→ **Exercise task**: Give back the full listing, character for character, with no pictures.

→ **Available data**:

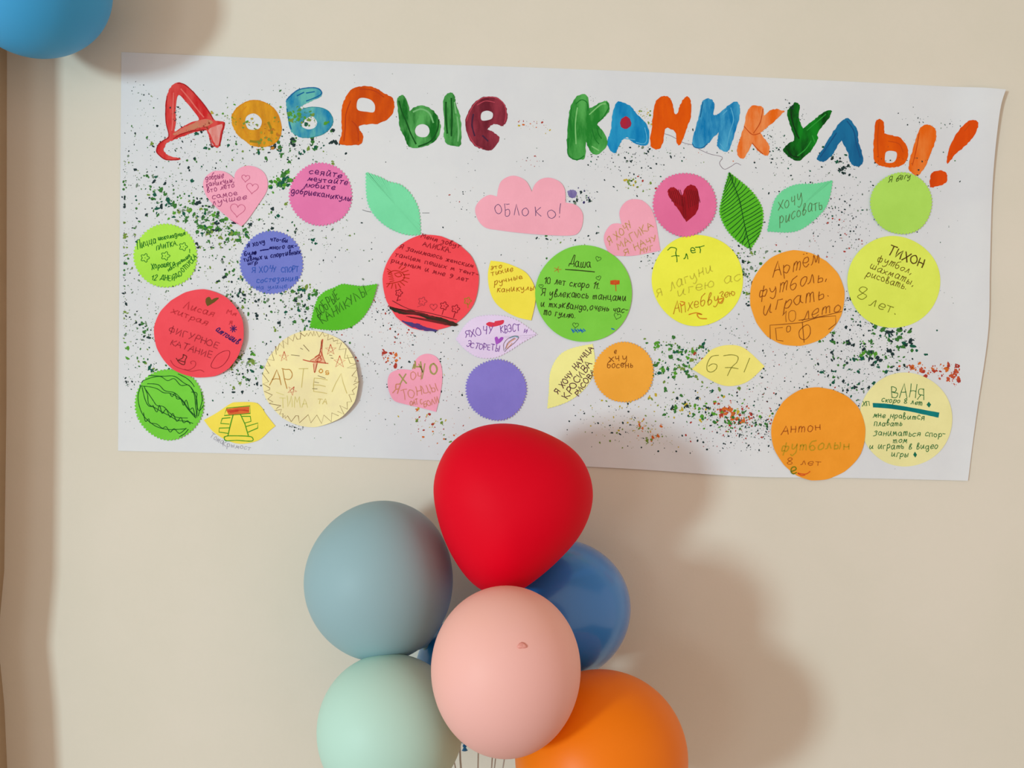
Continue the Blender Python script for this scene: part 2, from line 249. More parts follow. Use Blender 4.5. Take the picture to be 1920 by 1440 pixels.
# ------------------------------------------------------------------ stroke lettering
FONT = {
'А':(8,"0,10 4,0 8,10|1.5,6 6.5,6"), 'Б':(7.5,"7,0 1,0 1,10|~1,5 5,4.5 7,7 5,10 1,10"), 'В':(7,"1,0 1,10|~1,0 6,1 5,4.5 1,5|~1,5 7,6 6,9.5 1,10"), 'Г':(6.5,"1,10 1,0 6.5,0"),
'Д':(9,"1,8 2,8 4,0 6,0 7,8|0,10.5 0,8 9,8 9,10.5"), 'Е':(6.5,"6.5,0 1,0 1,10 6.5,10|1,5 6,5"), 'Ж':(9,"0,0 8.5,10|8.5,0 0,10|4.3,0 4.3,10"), 'З':(6.5,"~1,1 4,0 6,2 3,4.5 6,7 4,10 0,9"),
'И':(8,"1,0 1,10 7,0 7,10"), 'Й':(8,"1,0 1,10 7,0 7,10|~2.5,-2.8 4,-1.6 5.5,-2.8"), 'К':(7,"1,0 1,10|7,0 1,5 7,10"), 'Л':(7.5,"0,10 3.5,0 7,10"), 'М':(8.5,"0,10 1,0 4,6 7,0 8,10"),
'Н':(7.5,"1,0 1,10|7,0 7,10|1,5 7,5"), 'О':(8,"~4,0 1,2 0,5 1,8.5 4,10 7,8 8,5 7,2 4.4,0"), 'П':(7.5,"1,10 1,0 7,0 7,10"), 'Р':(7,"1,10.5 1,0|~1,0 5.5,.5 6.5,3 5,5.5 1,5.5"),
'С':(7.5,"~7,1.5 4,0 1,2 0,5 1,8.5 4,10 7,8.5"), 'Т':(8,"0,0 8,0|4,0 4,10"), 'У':(7.5,"1,0 4,5.5|7.5,0 2,10"), 'Ф':(8.5,"4,-1 4,11|~4,2 1,3 .5,5 1.5,7 4,7.5 7,7 7.5,5 6.5,2.5 4,2"),
'Х':(7.5,"0,0 7,10|7,0 0,10"), 'Ц':(9,"1,0 1,9 7,9 7,0|7,9 8.5,9 8.5,11.5"), 'Ч':(7,"1,0 1,5 6,5|6,0 6,10"), 'Ш':(9.5,".5,0 .5,10 8.5,10 8.5,0|4.5,0 4.5,10"), 'Ы':(9,"1,0 1,10|~1,5 5,5.5 5,9.5 1,10|8,0 8,10"),
'Ь':(6.5,"1,0 1,10|~1,5 6,5.5 6,9.5 1,10"), 'Э':(7.5,"~0,1.5 3,0 6,2 7,5 6,8.5 3,10 0,8.5|2,5 7,5"), 'Ю':(10,"0,0 0,10|0,5 3,5|~6,0 3.5,2 3,5 3.5,8 6,10 9,8 9.5,5 9,2 6,0"), 'Я':(7.5,"7,10 7,0|~7,0 2,.5 1.5,3 3,5.5 7,5.5|3.5,5.5 .5,10"),
'а':(7.5,"~6,5 3,4 .5,6.5 2,10 5,9 6,5|~6,4.5 6,9 7.5,10"), 'б':(7,"~7,0 3,1.5 .5,6 2,10 5,9.5 6,7 4,5 1,6.5"), 'в':(6.5,"~.5,7 4,2 3,0 1.5,2 1.5,9.5 4,10 6,8 4,6 2,6"), 'г':(5.5,"1,10 1,4 5,4"),
'д':(7,"~6,5 3,4 .5,7 2.5,10 6,8|~6,4 6,12 3,14 1,12"), 'е':(6.5,"~.5,7.3 5.5,7 5,4.3 2,4.5 .5,7.5 2.5,10 6,9"), 'ё':(6.5,"~.5,7.3 5.5,7 5,4.3 2,4.5 .5,7.5 2.5,10 6,9|1.5,2 2.2,2.2|4,2 4.7,2.2"), 'ж':(8,"0,4 7,10|7,4 0,10|3.5,4 3.5,10"), 'з':(6,"~0,5 3,4 5,5.5 2.5,7 5,9 3,12 0,12"),
'и':(8,"~1,4 1,9 3,10 6,5|~6,4 6,9 7.5,10"), 'й':(8,"~1,4 1,9 3,10 6,5|~6,4 6,9 7.5,10|~2,2 3.5,2.8 5,2"), 'к':(6.5,"1,4 1,10|~6,4 2,7 6,10"), 'л':(6.5,"~0,10 2,9 4,4 5.5,10"), 'м':(8,"~0,10 1,9 2,4 4,9 6,4 7,10"),
'н':(7,"1,4 1,10|6,4 6,10|1,7 6,7"), 'о':(6.5,"~3,4 .7,5.5 .7,8.5 3,10 5.5,8.5 5.5,5.5 3.3,4"), 'п':(7,"1,10 1,4 6,4 6,10"), 'р':(7,"1,4 1,14|~1,6 4,4 6.5,6.5 4,10 1,9"), 'с':(6,"~5.5,5 3,4 .5,6 .7,9 3,10 5.5,9"),
'т':(6.5,"0,4 6,4|3,4 3,10"), 'm':(8.5,"1,4 1,10|~1,6 2.7,4 4,5 4,10|~4,6 5.8,4 7,5 7.2,10"), 'у':(7,"~1,4 1.5,7.5 3.5,8 6,5|~6,4 6,11 3,14 1,12.5"), 'ф':(8,"3.5,1 3.5,14|~3.5,5 1,4.5 .5,7 1.5,10 3.5,9 6,10 7,7 6,4.5 3.5,5"),
'х':(6.5,"0,4 6,10|6,4 0,10"), 'ц':(7.5,"1,4 1,9.5 6,9.5 6,4|6,9.5 7,9.5 7,12"), 'ч':(6.5,"~1,4 1.5,7 5,7|5,4 5,10"), 'ш':(9,"~.5,4 .5,9 2,10 4,9|~4,4 4,9 6,10 8,9|8,4 8,10"), 'ы':(8,"1,4 1,10|~1,7 4,7 4,10 1,10|6.5,4 6.5,10"),
'ь':(5.5,"1,4 1,10|~1,7 4.5,7 4.5,10 1,10"), 'э':(6.5,"~1,5 3,4 5.5,7 3,10 1,9|2,7 5.5,7"), 'ю':(8.5,"0,4 0,10|0,7 2.5,7|~5,4 3,5.5 3,8.5 5,10 7.5,8.5 7.5,5.5 5,4"), 'я':(7,"6,4 6,10|~6,4 2,4.5 2,7 6,7|3,7 .5,10"),
'0':(7,"~3,0 .5,2 .5,8 3,10 6,8 6,2 3.3,0"), '1':(4,"0,3 3,0 3,10"), '2':(7,"~.5,2 3,0 6,2 5,5 .5,10|.5,10 6.5,10"), '6':(7,"~6,0 2,2 .5,6 1.5,9.5 4,10 6,8 5,6 2,6 .8,7.5"), '7':(8,"~0,1 3,-.3 7,.3 6,4 4,12|1.5,6.5 7.5,6.8"),
'8':(6.5,"~3,5 .5,2.5 3,0 5.5,2.5 3,5 .3,8 3,10 6,8 3,5"), '9':(6.5,"~6,2 3,0 .5,2.5 3,5 6,3 5,8 2,10"), '!':(4,"3.5,0 1.5,7|1.2,9.3 1,10"), '.':(3,"1,9.5 1.6,10"), ',':(3,"1.5,9.2 .8,11.5"), '-':(5,"0,6 4.5,6"), ' ':(5,"")}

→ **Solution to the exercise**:
Continue the Blender Python script for this scene: part 2, from line 249. More parts follow. Use Blender 4.5. Take the picture to be 1920 by 1440 pixels.
# ------------------------------------------------------------------ stroke lettering
FONT = {
'А':(8,"0,10 4,0 8,10|1.5,6 6.5,6"), 'Б':(7.5,"7,0 1,0 1,10|~1,5 5,4.5 7,7 5,10 1,10"), 'В':(7,"1,0 1,10|~1,0 6,1 5,4.5 1,5|~1,5 7,6 6,9.5 1,10"), 'Г':(6.5,"1,10 1,0 6.5,0"),
'Д':(9,"1,8 2,8 4,0 6,0 7,8|0,10.5 0,8 9,8 9,10.5"), 'Е':(6.5,"6.5,0 1,0 1,10 6.5,10|1,5 6,5"), 'Ж':(9,"0,0 8.5,10|8.5,0 0,10|4.3,0 4.3,10"), 'З':(6.5,"~1,1 4,0 6,2 3,4.5 6,7 4,10 0,9"),
'И':(8,"1,0 1,10 7,0 7,10"), 'Й':(8,"1,0 1,10 7,0 7,10|~2.5,-2.8 4,-1.6 5.5,-2.8"), 'К':(7,"1,0 1,10|7,0 1,5 7,10"), 'Л':(7.5,"0,10 3.5,0 7,10"), 'М':(8.5,"0,10 1,0 4,6 7,0 8,10"),
'Н':(7.5,"1,0 1,10|7,0 7,10|1,5 7,5"), 'О':(8,"~4,0 1,2 0,5 1,8.5 4,10 7,8 8,5 7,2 4.4,0"), 'П':(7.5,"1,10 1,0 7,0 7,10"), 'Р':(7,"1,10.5 1,0|~1,0 5.5,.5 6.5,3 5,5.5 1,5.5"),
'С':(7.5,"~7,1.5 4,0 1,2 0,5 1,8.5 4,10 7,8.5"), 'Т':(8,"0,0 8,0|4,0 4,10"), 'У':(7.5,"1,0 4,5.5|7.5,0 2,10"), 'Ф':(8.5,"4,-1 4,11|~4,2 1,3 .5,5 1.5,7 4,7.5 7,7 7.5,5 6.5,2.5 4,2"),
'Х':(7.5,"0,0 7,10|7,0 0,10"), 'Ц':(9,"1,0 1,9 7,9 7,0|7,9 8.5,9 8.5,11.5"), 'Ч':(7,"1,0 1,5 6,5|6,0 6,10"), 'Ш':(9.5,".5,0 .5,10 8.5,10 8.5,0|4.5,0 4.5,10"), 'Ы':(9,"1,0 1,10|~1,5 5,5.5 5,9.5 1,10|8,0 8,10"),
'Ь':(6.5,"1,0 1,10|~1,5 6,5.5 6,9.5 1,10"), 'Э':(7.5,"~0,1.5 3,0 6,2 7,5 6,8.5 3,10 0,8.5|2,5 7,5"), 'Ю':(10,"0,0 0,10|0,5 3,5|~6,0 3.5,2 3,5 3.5,8 6,10 9,8 9.5,5 9,2 6,0"), 'Я':(7.5,"7,10 7,0|~7,0 2,.5 1.5,3 3,5.5 7,5.5|3.5,5.5 .5,10"),
'а':(7.5,"~6,5 3,4 .5,6.5 2,10 5,9 6,5|~6,4.5 6,9 7.5,10"), 'б':(7,"~7,0 3,1.5 .5,6 2,10 5,9.5 6,7 4,5 1,6.5"), 'в':(6.5,"~.5,7 4,2 3,0 1.5,2 1.5,9.5 4,10 6,8 4,6 2,6"), 'г':(5.5,"1,10 1,4 5,4"),
'д':(7,"~6,5 3,4 .5,7 2.5,10 6,8|~6,4 6,12 3,14 1,12"), 'е':(6.5,"~.5,7.3 5.5,7 5,4.3 2,4.5 .5,7.5 2.5,10 6,9"), 'ё':(6.5,"~.5,7.3 5.5,7 5,4.3 2,4.5 .5,7.5 2.5,10 6,9|1.5,2 2.2,2.2|4,2 4.7,2.2"), 'ж':(8,"0,4 7,10|7,4 0,10|3.5,4 3.5,10"), 'з':(6,"~0,5 3,4 5,5.5 2.5,7 5,9 3,12 0,12"),
'и':(8,"~1,4 1,9 3,10 6,5|~6,4 6,9 7.5,10"), 'й':(8,"~1,4 1,9 3,10 6,5|~6,4 6,9 7.5,10|~2,2 3.5,2.8 5,2"), 'к':(6.5,"1,4 1,10|~6,4 2,7 6,10"), 'л':(6.5,"~0,10 2,9 4,4 5.5,10"), 'м':(8,"~0,10 1,9 2,4 4,9 6,4 7,10"),
'н':(7,"1,4 1,10|6,4 6,10|1,7 6,7"), 'о':(6.5,"~3,4 .7,5.5 .7,8.5 3,10 5.5,8.5 5.5,5.5 3.3,4"), 'п':(7,"1,10 1,4 6,4 6,10"), 'р':(7,"1,4 1,14|~1,6 4,4 6.5,6.5 4,10 1,9"), 'с':(6,"~5.5,5 3,4 .5,6 .7,9 3,10 5.5,9"),
'т':(6.5,"0,4 6,4|3,4 3,10"), 'm':(8.5,"1,4 1,10|~1,6 2.7,4 4,5 4,10|~4,6 5.8,4 7,5 7.2,10"), 'у':(7,"~1,4 1.5,7.5 3.5,8 6,5|~6,4 6,11 3,14 1,12.5"), 'ф':(8,"3.5,1 3.5,14|~3.5,5 1,4.5 .5,7 1.5,10 3.5,9 6,10 7,7 6,4.5 3.5,5"),
'х':(6.5,"0,4 6,10|6,4 0,10"), 'ц':(7.5,"1,4 1,9.5 6,9.5 6,4|6,9.5 7,9.5 7,12"), 'ч':(6.5,"~1,4 1.5,7 5,7|5,4 5,10"), 'ш':(9,"~.5,4 .5,9 2,10 4,9|~4,4 4,9 6,10 8,9|8,4 8,10"), 'ы':(8,"1,4 1,10|~1,7 4,7 4,10 1,10|6.5,4 6.5,10"),
'ь':(5.5,"1,4 1,10|~1,7 4.5,7 4.5,10 1,10"), 'э':(6.5,"~1,5 3,4 5.5,7 3,10 1,9|2,7 5.5,7"), 'ю':(8.5,"0,4 0,10|0,7 2.5,7|~5,4 3,5.5 3,8.5 5,10 7.5,8.5 7.5,5.5 5,4"), 'я':(7,"6,4 6,10|~6,4 2,4.5 2,7 6,7|3,7 .5,10"),
'0':(7,"~3,0 .5,2 .5,8 3,10 6,8 6,2 3.3,0"), '1':(4,"0,3 3,0 3,10"), '2':(7,"~.5,2 3,0 6,2 5,5 .5,10|.5,10 6.5,10"), '6':(7,"~6,0 2,2 .5,6 1.5,9.5 4,10 6,8 5,6 2,6 .8,7.5"), '7':(8,"~0,1 3,-.3 7,.3 6,4 4,12|1.5,6.5 7.5,6.8"),
'8':(6.5,"~3,5 .5,2.5 3,0 5.5,2.5 3,5 .3,8 3,10 6,8 3,5"), '9':(6.5,"~6,2 3,0 .5,2.5 3,5 6,3 5,8 2,10"), '!':(4,"3.5,0 1.5,7|1.2,9.3 1,10"), '.':(3,"1,9.5 1.6,10"), ',':(3,"1.5,9.2 .8,11.5"), '-':(5,"0,6 4.5,6"), ' ':(5,"")}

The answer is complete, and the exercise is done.